Washington Workers’ Comp Fraudsters Receive Jail Time
Three defendants from Tacoma, East Wenatchee and Idaho have been sentenced for cheating the Washington state system that helps injured workers.
In three unrelated cases, the offenders each pleaded guilty to felony theft for stealing workers’ compensation benefits from the Department of Labor & Industries (L&I). Each received wage-replacement payments and other benefits after officially declaring they could not work because their on-the-job injuries were so severe.
Yet L&I investigators found each was working while receiving the state benefits.
Donna Childers-Adams, of Rupert, Idaho, was living under a different name in her scheme to collect workers’ comp benefits while employed as a customer service representative in Heyburn, Idaho, from 2009 to 2012, according to charges filed by the Washington State Attorney General’s Office. She had been receiving benefits for years since suffering an on-the-job injury at a construction site in 1995 while employed by a Seattle company.
Childers-Adams was in custody at her sentencing May 2. She had been behind bars since January, when she was arrested in Idaho on a warrant for failing to appear at her arraignment last summer. She returned to Washington after Gov. Jay Inslee signed a warrant for her extradition. She pleaded guilty to first-degree theft, was sentenced to four months in jail, with credit for 94 days served. She was ordered to pay restitution of more than $16,000, plus court costs.
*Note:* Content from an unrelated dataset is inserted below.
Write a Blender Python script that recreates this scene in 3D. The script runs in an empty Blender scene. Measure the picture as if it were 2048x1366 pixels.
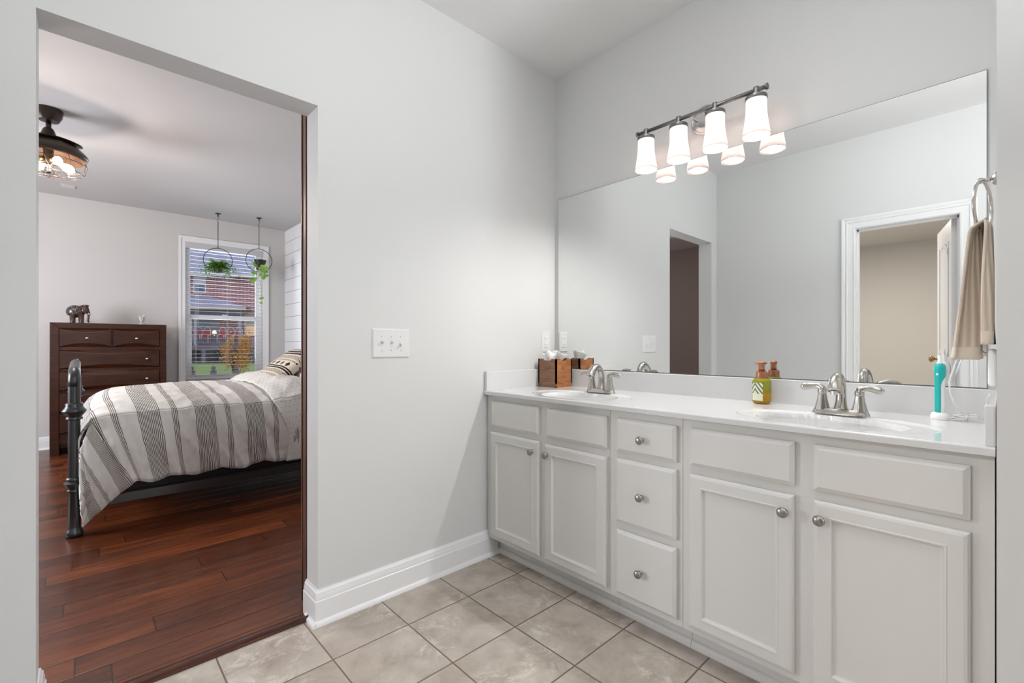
import bpy, bmesh, math, random
from mathutils import Vector, Matrix, noise
random.seed(7)
PI = math.pi
SC = bpy.context.scene
COL = SC.collection

# ------------------------------------------------------------------ camera
H = 1.11
YAW = math.radians(46.927)
cam = bpy.data.cameras.new('camera')
cam.sensor_width = 36.0
cam.lens = 921.16 / 2048 * 36
cam.shift_y = 7.3 / 2048
cam.clip_start = 0.01
cam.clip_end = 200
camo = bpy.data.objects.new('camera', cam)
camo.location = (0, 0, H)
camo.rotation_euler = (PI / 2, 0, YAW - PI / 2)
COL.objects.link(camo)
SC.camera = camo

# ------------------------------------------------------------------ world, exposure
SC.view_settings.view_transform = 'Standard'
SC.view_settings.look = 'None'
SC.view_settings.exposure = 0.0
SC.view_settings.gamma = 1.0
SC.view_settings.use_curve_mapping = False
world = bpy.data.worlds.new('world')
SC.world = world
world.use_nodes = True
bg = world.node_tree.nodes['Background']
bg.inputs[0].default_value = (0.84, 0.88, 1.0, 1)
bg.inputs[1].default_value = 1.25

def lamp(name, kind, loc, power, color=(1, 1, 1), size=0.1, size_y=None, rot=(0, 0, 0), parent=None, spread=None):
    l = bpy.data.lights.new(name, kind)
    l.energy = power
    l.color = color
    if kind == 'AREA':
        l.size = size
        if size_y:
            l.shape = 'RECTANGLE'; l.size_y = size_y
        if spread: l.spread = spread
    elif kind == 'POINT':
        l.shadow_soft_size = size
    elif kind == 'SUN':
        l.angle = size
    o = bpy.data.objects.new(name, l)
    o.location = loc
    o.rotation_euler = rot
    COL.objects.link(o)
    if parent:
        o.parent = parent
        o.matrix_parent_inverse = parent.matrix_world.inverted() if False else Matrix.Translation(parent.location).inverted()
    return o

P_FILL_UP = 58  # added up-facing fill to brighten the bathroom ceiling, no lamp stands there
P_FILL_REAR = 24           # added fill from the unseen bathroom end, no window built
P_FILL_TOP = 10     # added fill point under the bathroom ceiling, out of view, no fixture
P_CLOSET = 48
P_BULB = 10         # each vanity bulb
P_FAN = 10.5            # each fan bulb
P_FILL_BED = 125        # added side fill for the bedroom, no window behind it
lamp('bath_fill_top', 'POINT', (.90, 0.62, 2.62), P_FILL_TOP, (.97, .985, 1), 0.10)
lamp('bath_fill_up', 'AREA', (1.38, -1.15, 1.60), P_FILL_UP, (.97, .985, 1), 0.25, 0.45, (PI, 0, 0))
lamp('bath_fill_rear', 'AREA', (1.33, -2.50, 1.45), P_FILL_REAR, (.95, .975, 1), 0.36, 1.4, (PI / 2, 0, 0))
lamp('closet_ceiling_light', 'AREA', (-1.6, 1.1, 2.38), P_CLOSET, (1, .93, .86), 0.3, 0.3)
lamp('bedroom_fill_side', 'AREA', (-2.35, 4.7, 1.5), P_FILL_BED, (.93, .95, 1.0), 1.3, 1.6, (0, -PI / 2, 0))
lamp('main_window_daylight', 'AREA', (1.38, 7.35, 1.75), 35, (.86, .90, 1.0), 0.9, 1.7, (-PI / 2 - 0.25, 0, 0))

# ------------------------------------------------------------------ materials
def nt(name):
    m = bpy.data.materials.new(name)
    m.use_nodes = True
    t = m.node_tree
    return m, t, t.nodes['Principled BSDF'], t.nodes['Material Output']

def mat(name, color, rough=0.5, metal=0.0, spec=None, bump=0.0, bscale=50, coat=0.0, sheen=0.0, var=0.0, vscale=3.0, emit=None, estr=0, trans=0, ior=None):
    m, t, p, out = nt(name)
    p.inputs['Base Color'].default_value = (*color, 1)
    p.inputs['Roughness'].default_value = rough
    p.inputs['Metallic'].default_value = metal
    if spec is not None: p.inputs['Specular IOR Level'].default_value = spec
    if coat: p.inputs['Coat Weight'].default_value = coat; p.inputs['Coat Roughness'].default_value = .1
    if sheen: p.inputs['Sheen Weight'].default_value = sheen
    if trans: p.inputs['Transmission Weight'].default_value = trans
    if ior: p.inputs['IOR'].default_value = ior
    if emit:
        p.inputs['Emission Color'].default_value = (*emit, 1); p.inputs['Emission Strength'].default_value = estr
    if bump or var:
        g = t.nodes.new('ShaderNodeNewGeometry')
        n = t.nodes.new('ShaderNodeTexNoise'); n.inputs['Scale'].default_value = bscale; n.inputs['Detail'].default_value = 4
        t.links.new(g.outputs['Position'], n.inputs['Vector'])
        if bump:
            b = t.nodes.new('ShaderNodeBump'); b.inputs['Strength'].default_value = bump; b.inputs['Distance'].default_value = .002
            t.links.new(n.outputs['Fac'], b.inputs['Height']); t.links.new(b.outputs[0], p.inputs['Normal'])
        if var:
            n2 = t.nodes.new('ShaderNodeTexNoise'); n2.inputs['Scale'].default_value = vscale; n2.inputs['Detail'].default_value = 5
            t.links.new(g.outputs['Position'], n2.inputs['Vector'])
            mx = mixrgb(t, n2.outputs['Fac'], tuple(c * (1 - var) for c in color), tuple(min(1, c * (1 + var)) for c in color))
            t.links.new(mx, p.inputs['Base Color'])
    return m

def mixrgb(t, fac, a, b, mode='MIX'):
    n = t.nodes.new('ShaderNodeMix'); n.data_type = 'RGBA'; n.blend_type = mode
    for sock, v in ((n.inputs[0], fac), (n.inputs[6], a), (n.inputs[7], b)):
        if hasattr(v, 'is_linked'): t.links.new(v, sock)
        elif isinstance(v, (int, float)): sock.default_value = v
        else: sock.default_value = (*v[:3], 1)
    return n.outputs[2]

def mth(t, op, a, b=None, c=None):
    n = t.nodes.new('ShaderNodeMath'); n.operation = op
    for i, v in enumerate((a, b, c)):
        if v is None: continue
        if hasattr(v, 'is_linked'): t.links.new(v, n.inputs[i])
        else: n.inputs[i].default_value = v
    return n.outputs[0]

def posxyz(t, uv=False):
    if uv:
        g = t.nodes.new('ShaderNodeUVMap'); o = g.outputs[0]
    else:
        g = t.nodes.new('ShaderNodeNewGeometry'); o = g.outputs['Position']
    s = t.nodes.new('ShaderNodeSeparateXYZ'); t.links.new(o, s.inputs[0])
    return o, s.outputs[0], s.outputs[1], s.outputs[2]

def noise_n(t, vec, scale, detail=4, rough=.5, dist=0):
    n = t.nodes.new('ShaderNodeTexNoise'); n.inputs['Scale'].default_value = scale
    n.inputs['Detail'].default_value = detail; n.inputs['Roughness'].default_value = rough; n.inputs['Distortion'].default_value = dist
    t.links.new(vec, n.inputs['Vector']); return n.outputs['Fac']

def ramp(t, fac, stops):
    n = t.nodes.new('ShaderNodeValToRGB'); t.links.new(fac, n.inputs[0])
    e = n.color_ramp.elements
    while len(e) > 1: e.remove(e[-1])
    e[0].position = stops[0][0]; e[0].color = (*stops[0][1], 1)
    for p, c in stops[1:]:
        k = e.new(p); k.color = (*c, 1)
    return n.outputs[0]

def combine(t, x, y, z=0.0):
    n = t.nodes.new('ShaderNodeCombineXYZ')
    for i, v in enumerate((x, y, z)):
        if hasattr(v, 'is_linked'): t.links.new(v, n.inputs[i])
        else: n.inputs[i].default_value = v
    return n.outputs[0]

def bumpn(t, p, height, strength, dist=.002):
    b = t.nodes.new('ShaderNodeBump'); b.inputs['Strength'].default_value = strength; b.inputs['Distance'].default_value = dist
    t.links.new(height, b.inputs['Height']); t.links.new(b.outputs[0], p.inputs['Normal'])

M = {}
M['wall'] = mat('wall_paint', (.66, .665, .66), .55, bump=.05, bscale=180)
M['wallbed'] = mat('bedroom_wall_paint', (.60, .575, .565), .6, bump=.05, bscale=180)
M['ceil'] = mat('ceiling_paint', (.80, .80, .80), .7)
M['trim'] = mat('white_semigloss_trim', (.82, .82, .83), .3)
M['cab'] = mat('painted_cabinet', (.72, .71, .69), .38, var=.02)
M['counter'] = mat('cultured_marble', (.70, .70, .705), .12, coat=.3)
M['nickel'] = mat('brushed_nickel', (.50, .475, .44), .22, 1.0)
M['knob'] = mat('antique_nickel_knob', (.36, .34, .31), .3, 1.0)
M['pewter'] = mat('dark_pewter', (.24, .24, .24), .35, .9)
M['plastic'] = mat('white_plastic', (.74, .74, .74), .35)
M['white'] = mat('glossy_white_plastic', (.85, .85, .85), .25)
M['black'] = mat('black', (.012, .012, .013), .6)
M['dark'] = mat('dark_slot', (.05, .05, .05), .6)
M['iron'] = mat('gunmetal_iron', (.075, .08, .08), .33, .75)
M['teal'] = mat('teal_rubber', (0, .42, .40), .4)
M['tissue'] = mat('tissue_paper', (.88, .88, .88), .8)
M['silver'] = mat('bright_silver', (.85, .83, .8), .25, 1.0)
M['brass'] = mat('antique_brass', (.35, .25, .12), .3, 1.0)
M['steel'] = mat('satin_steel', (.6, .6, .58), .35, 1.0)
M['copper'] = mat('rose_copper_plastic', (.42, .18, .10), .3, .7)
M['blackmetal'] = mat('black_painted_metal', (.02, .02, .02), .5)
M['soil'] = mat('soil', (.05, .035, .02), .9)
M['pot'] = mat('black_pot', (.012, .012, .014), .45)
M['leafa'] = mat('fern_leaf', (.16, .36, .04), .5, var=.35, vscale=25)
M['leafb'] = mat('pothos_leaf', (.25, .48, .06), .4, var=.3, vscale=20)
M['bedwhite'] = mat('white_bed_linen', (.74, .73, .71), .85, bump=.15, bscale=300)
M['slat'] = mat('blind_slat', (.55, .55, .57), .5)
M['vinyl'] = mat('window_vinyl', (.84, .84, .85), .35)

def mirror_mat():
    m, t, p, out = nt('mirror_silver')
    p.inputs['Base Color'].default_value = (.86, .875, .87, 1); p.inputs['Metallic'].default_value = 1; p.inputs['Roughness'].default_value = 0.0
    return m
M['mirror'] = mirror_mat()

def glass_thin(name, tint=(1, 1, 1), refl=.08):
    m, t, p, out = nt(name)
    t.nodes.remove(p)
    tr = t.nodes.new('ShaderNodeBsdfTransparent'); tr.inputs[0].default_value = (*tint, 1)
    gl = t.nodes.new('ShaderNodeBsdfGlossy'); gl.inputs['Roughness'].default_value = .02
    fr = t.nodes.new('ShaderNodeFresnel'); fr.inputs[0].default_value = 1.45
    mx = t.nodes.new('ShaderNodeMixShader')
    t.links.new(fr.outputs[0], mx.inputs[0]); t.links.new(tr.outputs[0], mx.inputs[1]); t.links.new(gl.outputs[0], mx.inputs[2])
    t.links.new(mx.outputs[0], out.inputs[0])
    return m
M['glass'] = glass_thin('window_glass', (.93, .95, .97))
M['bottleglass'] = glass_thin('clear_bottle', (.80, .86, .45))
M['crystal'] = mat('crystal', (.92, .92, .92), .06, trans=.45, ior=1.45)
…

L&I learned about Childers-Adams’ employment during a civil proceeding on her initial injury claim. Knowing that she lived in Idaho, the assistant attorney general on that case asked investigators to check Idaho state employment records, which revealed she was earning wages.
Deana S. Cook worked as a human resources manager at a Pierce County landscaping firm in 2009 while collecting workers’ comp benefits for a back injury, according to charges filed by the Attorney General’s Office. Just days before leaving the company she claimed to have injured her thumb on the job. In 2010 and 2011, she worked as human resources director at a Tumwater firm — while receiving wage-replacement payments stemming from the Pierce County job injury.
L&I discovered she was working while comparing its databases with records from the Washington State Department of Employment Security.
Cook pleaded guilty in Pierce County Superior Court to two counts of second-degree theft. She was sentenced recently to 90 days in jail, and allowed to serve the time by electronic home monitoring. She had already paid restitution of nearly $38,000, plus court fees and fines.
Rodimiro Cardenas Pacheco had been receiving workers’ comp benefits since 2001, when L&I received an anonymous tip that he was employed. Investigators found him working at a Wenatchee orchard in 2011, but he fled the area, according to charges filed by the Douglas County Prosecuting Attorney. In January 2014, L&I investigators found Pacheco again, this time working in an Ephrata restaurant. They contacted Ephrata police, who arrested him.
Pacheco pleaded guilty to first-degree theft, and was recently sentenced in Douglas County Superior Court to three months in jail and ordered to repay more than $39,000 in restitution.